Over four days, armed mobs brutally and systematically butchered, torched and raped members of the minority Sikh community living in Delhi and elsewhere. The sheer scale of the killings exceeded the combined civilian death tolls of the conflict in Northern Ireland, Tiananmen Square and 9/11. In Delhi alone 3,000 people were killed. The full extent of what took place has yet to be fully acknowledged.
This definitive account based on harrowing victim testimonies and official accounts reveals how the largest mass crime against humanity in India's modern history was perpetrated by politicians and covered up with the help of the police, judiciary and media. The failings of Western governments - who turned a blind eye to the atrocities for fear of losing trade contracts worth billions - are also exposed.
About the Author
PAV SINGH was born in Leeds, England, the son of Punjabi immigrants.
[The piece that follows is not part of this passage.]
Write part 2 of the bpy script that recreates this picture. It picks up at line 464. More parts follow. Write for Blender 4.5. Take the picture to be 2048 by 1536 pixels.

As a member of the Magazine and Books Industrial Council of the National Union of Journalists he has been instrumental in campaigning on the issues surrounding the 1984 massacres.
In 2004, he spent a year in India researching the full extent of the pogroms (from which members of his extended family narrowly escaped) and the subsequent cover-up. He met with survivors and witnessed the political fall-out and protests following the release of the flawed Nanavati Report into the killings. His research led to the pivotal and authoritative report 1984 Sikhs’ Kristallnacht, which was first launched in the UK Parliament in 2005 and substantially expanded in 2009.
In his role as a community advocate at the Wiener Library for the Study of the Holocaust and Genocide, London, he curated the exhibition ‘The 1984 Anti-Sikh Pogroms Remembered’ in 2014 with Delhi-based photographer Gauri Gill.